§ **The task**
Begin with the first line of the listing and quote every line through the one containing "# A basement"; give only those lines.

§ **Dataset content**
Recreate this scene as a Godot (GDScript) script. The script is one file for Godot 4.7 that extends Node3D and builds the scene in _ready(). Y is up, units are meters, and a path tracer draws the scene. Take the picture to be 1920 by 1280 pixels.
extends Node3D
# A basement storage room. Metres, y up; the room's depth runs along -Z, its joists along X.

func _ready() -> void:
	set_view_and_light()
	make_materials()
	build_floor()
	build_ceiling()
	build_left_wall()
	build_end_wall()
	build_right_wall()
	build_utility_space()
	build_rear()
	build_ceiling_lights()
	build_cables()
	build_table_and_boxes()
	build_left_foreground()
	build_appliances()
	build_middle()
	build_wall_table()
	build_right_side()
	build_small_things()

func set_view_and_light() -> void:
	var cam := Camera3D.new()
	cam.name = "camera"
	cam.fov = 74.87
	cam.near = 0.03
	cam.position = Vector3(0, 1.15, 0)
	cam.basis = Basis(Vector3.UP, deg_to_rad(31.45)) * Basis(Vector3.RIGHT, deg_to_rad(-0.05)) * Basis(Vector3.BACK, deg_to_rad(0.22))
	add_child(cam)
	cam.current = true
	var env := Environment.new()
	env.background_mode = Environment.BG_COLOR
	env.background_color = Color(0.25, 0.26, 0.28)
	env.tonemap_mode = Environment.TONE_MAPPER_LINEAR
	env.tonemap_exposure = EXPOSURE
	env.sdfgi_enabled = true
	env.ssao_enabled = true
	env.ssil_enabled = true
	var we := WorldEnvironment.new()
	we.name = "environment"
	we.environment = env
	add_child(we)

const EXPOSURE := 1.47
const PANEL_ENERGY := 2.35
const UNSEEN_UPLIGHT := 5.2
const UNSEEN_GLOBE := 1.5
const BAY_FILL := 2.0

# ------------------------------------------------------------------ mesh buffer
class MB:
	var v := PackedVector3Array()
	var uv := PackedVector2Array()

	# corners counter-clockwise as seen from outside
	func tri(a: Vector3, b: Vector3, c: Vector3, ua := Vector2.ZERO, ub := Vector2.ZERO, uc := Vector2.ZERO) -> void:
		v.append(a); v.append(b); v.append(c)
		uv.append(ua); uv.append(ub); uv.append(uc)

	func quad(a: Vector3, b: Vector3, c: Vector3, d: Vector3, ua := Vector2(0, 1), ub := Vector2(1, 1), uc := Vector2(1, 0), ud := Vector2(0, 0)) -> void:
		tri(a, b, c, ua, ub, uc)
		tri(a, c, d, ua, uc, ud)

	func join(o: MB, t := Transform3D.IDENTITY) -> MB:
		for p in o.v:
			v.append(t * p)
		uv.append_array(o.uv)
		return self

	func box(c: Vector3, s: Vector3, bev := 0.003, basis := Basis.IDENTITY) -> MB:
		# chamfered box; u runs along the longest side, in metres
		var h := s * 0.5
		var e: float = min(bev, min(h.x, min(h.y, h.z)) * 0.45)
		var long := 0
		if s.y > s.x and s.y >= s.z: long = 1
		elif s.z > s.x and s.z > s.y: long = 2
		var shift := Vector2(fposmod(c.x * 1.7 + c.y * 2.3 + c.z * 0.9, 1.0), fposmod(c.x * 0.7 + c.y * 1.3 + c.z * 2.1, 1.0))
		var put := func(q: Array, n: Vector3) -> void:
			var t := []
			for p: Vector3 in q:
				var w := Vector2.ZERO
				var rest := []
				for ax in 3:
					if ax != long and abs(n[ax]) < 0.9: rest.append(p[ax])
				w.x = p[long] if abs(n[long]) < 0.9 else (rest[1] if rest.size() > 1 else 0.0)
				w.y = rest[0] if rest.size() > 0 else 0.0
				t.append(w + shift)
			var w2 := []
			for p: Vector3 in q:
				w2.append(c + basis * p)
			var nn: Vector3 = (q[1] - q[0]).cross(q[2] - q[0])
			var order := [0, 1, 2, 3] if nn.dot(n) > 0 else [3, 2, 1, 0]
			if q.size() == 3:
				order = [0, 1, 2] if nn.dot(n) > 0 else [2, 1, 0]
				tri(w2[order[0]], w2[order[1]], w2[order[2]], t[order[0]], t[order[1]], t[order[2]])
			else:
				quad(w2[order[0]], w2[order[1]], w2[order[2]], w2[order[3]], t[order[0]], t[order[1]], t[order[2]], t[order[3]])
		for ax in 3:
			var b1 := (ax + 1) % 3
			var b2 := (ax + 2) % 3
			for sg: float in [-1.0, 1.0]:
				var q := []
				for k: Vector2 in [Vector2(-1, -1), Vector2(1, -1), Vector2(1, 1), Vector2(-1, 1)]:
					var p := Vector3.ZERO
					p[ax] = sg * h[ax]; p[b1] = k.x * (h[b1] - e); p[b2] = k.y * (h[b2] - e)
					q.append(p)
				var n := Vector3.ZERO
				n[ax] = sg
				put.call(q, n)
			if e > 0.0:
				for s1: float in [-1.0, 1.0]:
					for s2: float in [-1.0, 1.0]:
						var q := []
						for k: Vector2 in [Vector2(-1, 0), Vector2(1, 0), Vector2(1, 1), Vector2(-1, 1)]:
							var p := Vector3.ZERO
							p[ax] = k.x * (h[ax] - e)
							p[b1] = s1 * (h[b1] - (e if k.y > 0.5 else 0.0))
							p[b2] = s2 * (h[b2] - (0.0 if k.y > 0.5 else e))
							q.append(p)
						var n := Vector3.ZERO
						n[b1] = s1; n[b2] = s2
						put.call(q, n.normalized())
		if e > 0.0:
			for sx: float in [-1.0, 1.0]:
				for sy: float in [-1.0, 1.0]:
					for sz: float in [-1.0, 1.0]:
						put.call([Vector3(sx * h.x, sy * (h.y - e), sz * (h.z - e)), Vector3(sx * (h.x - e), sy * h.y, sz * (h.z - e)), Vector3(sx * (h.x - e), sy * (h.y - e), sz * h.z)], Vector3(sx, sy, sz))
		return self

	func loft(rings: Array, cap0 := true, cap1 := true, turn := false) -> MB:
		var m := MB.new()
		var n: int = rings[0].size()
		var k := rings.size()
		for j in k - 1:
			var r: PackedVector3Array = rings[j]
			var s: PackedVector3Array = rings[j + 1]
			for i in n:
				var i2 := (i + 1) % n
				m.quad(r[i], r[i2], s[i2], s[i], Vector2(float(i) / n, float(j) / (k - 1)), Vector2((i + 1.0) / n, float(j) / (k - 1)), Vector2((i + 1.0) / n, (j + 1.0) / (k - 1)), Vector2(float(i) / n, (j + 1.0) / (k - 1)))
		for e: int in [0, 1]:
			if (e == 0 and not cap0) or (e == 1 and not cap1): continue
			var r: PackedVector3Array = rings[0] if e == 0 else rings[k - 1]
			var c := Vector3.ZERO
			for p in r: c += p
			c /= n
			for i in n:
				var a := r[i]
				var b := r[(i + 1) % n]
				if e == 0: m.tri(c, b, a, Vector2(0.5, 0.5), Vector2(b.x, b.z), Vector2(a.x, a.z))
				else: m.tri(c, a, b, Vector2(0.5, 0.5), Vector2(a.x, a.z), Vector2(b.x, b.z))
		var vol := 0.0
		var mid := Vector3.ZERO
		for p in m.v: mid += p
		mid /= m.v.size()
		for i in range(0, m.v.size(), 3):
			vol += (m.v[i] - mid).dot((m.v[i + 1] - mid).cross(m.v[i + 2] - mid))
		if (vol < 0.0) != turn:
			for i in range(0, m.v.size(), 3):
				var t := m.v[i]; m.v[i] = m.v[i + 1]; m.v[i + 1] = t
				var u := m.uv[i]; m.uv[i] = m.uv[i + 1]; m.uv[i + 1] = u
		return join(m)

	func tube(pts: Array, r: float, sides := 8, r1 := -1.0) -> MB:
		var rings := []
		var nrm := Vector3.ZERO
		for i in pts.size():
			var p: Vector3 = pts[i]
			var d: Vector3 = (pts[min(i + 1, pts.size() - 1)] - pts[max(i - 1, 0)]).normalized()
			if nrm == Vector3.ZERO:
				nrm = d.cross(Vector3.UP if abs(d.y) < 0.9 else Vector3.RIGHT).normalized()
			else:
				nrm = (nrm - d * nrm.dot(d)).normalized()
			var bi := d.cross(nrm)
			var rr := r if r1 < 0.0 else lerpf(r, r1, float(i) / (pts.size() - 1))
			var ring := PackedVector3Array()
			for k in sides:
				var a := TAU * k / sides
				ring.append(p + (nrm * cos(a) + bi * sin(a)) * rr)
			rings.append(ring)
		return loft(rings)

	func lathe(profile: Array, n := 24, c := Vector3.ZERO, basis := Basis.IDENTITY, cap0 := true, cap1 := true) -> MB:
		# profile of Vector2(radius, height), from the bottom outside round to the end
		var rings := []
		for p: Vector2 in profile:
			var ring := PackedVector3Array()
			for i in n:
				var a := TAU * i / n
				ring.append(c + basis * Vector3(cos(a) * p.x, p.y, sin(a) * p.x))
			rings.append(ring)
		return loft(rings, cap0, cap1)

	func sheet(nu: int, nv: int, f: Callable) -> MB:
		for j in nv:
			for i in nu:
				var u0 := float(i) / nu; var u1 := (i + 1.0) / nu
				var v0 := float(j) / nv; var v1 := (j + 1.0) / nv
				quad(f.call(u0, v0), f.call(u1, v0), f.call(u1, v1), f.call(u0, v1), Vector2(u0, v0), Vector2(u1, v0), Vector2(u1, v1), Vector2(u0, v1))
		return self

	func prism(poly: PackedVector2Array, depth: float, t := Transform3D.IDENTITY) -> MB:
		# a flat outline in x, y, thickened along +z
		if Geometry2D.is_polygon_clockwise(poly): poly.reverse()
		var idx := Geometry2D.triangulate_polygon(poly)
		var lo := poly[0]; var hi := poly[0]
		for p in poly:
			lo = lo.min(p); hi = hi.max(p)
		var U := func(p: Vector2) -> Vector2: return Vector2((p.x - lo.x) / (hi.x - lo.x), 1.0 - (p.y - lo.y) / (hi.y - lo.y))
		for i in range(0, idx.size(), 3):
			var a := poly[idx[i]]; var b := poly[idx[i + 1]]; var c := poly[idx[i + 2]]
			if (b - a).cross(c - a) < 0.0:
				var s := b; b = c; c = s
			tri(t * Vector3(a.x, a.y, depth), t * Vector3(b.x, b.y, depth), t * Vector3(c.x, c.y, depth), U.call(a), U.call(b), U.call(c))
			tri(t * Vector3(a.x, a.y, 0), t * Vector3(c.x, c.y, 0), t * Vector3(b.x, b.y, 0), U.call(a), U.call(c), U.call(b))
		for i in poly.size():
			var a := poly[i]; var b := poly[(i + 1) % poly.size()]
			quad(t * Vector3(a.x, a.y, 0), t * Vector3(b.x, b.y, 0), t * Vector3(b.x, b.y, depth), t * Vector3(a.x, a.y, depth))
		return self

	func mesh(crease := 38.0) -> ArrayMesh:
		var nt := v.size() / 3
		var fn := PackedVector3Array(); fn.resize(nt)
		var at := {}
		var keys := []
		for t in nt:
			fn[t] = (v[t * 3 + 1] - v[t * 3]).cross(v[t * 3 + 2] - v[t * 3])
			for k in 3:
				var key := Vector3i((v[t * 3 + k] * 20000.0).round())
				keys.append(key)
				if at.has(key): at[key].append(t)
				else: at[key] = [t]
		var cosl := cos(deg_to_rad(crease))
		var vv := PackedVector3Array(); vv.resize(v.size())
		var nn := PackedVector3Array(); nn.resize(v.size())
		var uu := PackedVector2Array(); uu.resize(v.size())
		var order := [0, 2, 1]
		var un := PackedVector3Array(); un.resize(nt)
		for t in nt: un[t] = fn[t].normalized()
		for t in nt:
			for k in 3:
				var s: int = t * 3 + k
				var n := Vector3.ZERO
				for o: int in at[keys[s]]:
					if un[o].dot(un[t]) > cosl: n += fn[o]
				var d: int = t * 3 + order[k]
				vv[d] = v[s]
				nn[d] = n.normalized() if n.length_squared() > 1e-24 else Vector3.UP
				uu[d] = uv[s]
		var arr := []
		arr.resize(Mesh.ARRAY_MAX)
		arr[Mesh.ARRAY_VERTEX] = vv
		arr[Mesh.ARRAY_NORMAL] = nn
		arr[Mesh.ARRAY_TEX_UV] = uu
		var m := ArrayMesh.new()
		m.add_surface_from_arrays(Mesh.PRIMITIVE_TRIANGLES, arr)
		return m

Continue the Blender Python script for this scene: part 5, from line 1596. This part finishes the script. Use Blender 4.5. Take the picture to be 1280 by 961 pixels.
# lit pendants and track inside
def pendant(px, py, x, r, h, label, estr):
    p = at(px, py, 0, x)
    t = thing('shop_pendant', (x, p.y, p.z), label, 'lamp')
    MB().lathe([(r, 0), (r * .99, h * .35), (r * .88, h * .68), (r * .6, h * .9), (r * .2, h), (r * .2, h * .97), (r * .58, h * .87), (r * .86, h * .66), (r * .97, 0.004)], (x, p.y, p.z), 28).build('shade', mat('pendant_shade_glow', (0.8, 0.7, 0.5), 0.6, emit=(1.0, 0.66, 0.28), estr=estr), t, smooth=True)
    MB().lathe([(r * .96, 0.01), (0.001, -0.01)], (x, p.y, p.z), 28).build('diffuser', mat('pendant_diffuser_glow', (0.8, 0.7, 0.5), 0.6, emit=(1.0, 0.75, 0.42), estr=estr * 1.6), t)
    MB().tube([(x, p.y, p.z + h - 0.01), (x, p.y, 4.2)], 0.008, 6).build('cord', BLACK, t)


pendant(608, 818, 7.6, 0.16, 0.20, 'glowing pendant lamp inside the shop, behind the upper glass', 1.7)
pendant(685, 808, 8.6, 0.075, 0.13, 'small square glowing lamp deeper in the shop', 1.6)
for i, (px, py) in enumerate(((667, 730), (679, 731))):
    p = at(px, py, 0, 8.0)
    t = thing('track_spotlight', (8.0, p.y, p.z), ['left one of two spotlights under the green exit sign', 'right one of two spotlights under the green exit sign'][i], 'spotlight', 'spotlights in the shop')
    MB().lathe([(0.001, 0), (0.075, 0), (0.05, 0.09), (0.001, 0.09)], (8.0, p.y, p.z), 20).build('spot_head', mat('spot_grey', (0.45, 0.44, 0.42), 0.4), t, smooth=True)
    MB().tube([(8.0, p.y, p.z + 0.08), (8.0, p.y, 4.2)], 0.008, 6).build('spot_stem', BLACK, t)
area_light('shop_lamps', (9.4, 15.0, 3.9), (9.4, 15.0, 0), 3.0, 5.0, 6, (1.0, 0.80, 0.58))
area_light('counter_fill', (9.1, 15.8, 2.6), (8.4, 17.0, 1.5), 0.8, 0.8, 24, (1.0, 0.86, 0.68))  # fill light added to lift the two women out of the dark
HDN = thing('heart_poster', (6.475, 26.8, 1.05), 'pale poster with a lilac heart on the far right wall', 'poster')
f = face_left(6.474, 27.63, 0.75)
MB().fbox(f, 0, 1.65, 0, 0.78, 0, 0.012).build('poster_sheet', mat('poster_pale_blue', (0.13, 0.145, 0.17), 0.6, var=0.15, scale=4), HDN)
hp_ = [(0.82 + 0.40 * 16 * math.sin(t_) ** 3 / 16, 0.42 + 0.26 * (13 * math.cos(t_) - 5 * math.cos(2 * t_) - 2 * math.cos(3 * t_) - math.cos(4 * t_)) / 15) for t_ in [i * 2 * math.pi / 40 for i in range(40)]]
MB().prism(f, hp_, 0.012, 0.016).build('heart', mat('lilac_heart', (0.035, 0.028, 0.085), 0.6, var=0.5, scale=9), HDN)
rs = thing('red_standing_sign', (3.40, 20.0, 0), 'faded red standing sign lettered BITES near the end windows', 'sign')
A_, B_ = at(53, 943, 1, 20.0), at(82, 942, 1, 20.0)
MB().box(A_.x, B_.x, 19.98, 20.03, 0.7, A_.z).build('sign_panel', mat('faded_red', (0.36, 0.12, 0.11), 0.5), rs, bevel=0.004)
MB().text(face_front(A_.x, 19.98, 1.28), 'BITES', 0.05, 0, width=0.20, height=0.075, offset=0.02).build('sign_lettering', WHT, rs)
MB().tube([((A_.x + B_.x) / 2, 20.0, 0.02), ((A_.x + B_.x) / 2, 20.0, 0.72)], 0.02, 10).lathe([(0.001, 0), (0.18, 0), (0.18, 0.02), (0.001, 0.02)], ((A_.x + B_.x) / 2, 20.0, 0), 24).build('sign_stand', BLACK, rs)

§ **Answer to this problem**
Recreate this scene as a Godot (GDScript) script. The script is one file for Godot 4.7 that extends Node3D and builds the scene in _ready(). Y is up, units are meters, and a path tracer draws the scene. Take the picture to be 1920 by 1280 pixels.
extends Node3D
# A basement storage room. Metres, y up; the room's depth runs along -Z, its joists along X.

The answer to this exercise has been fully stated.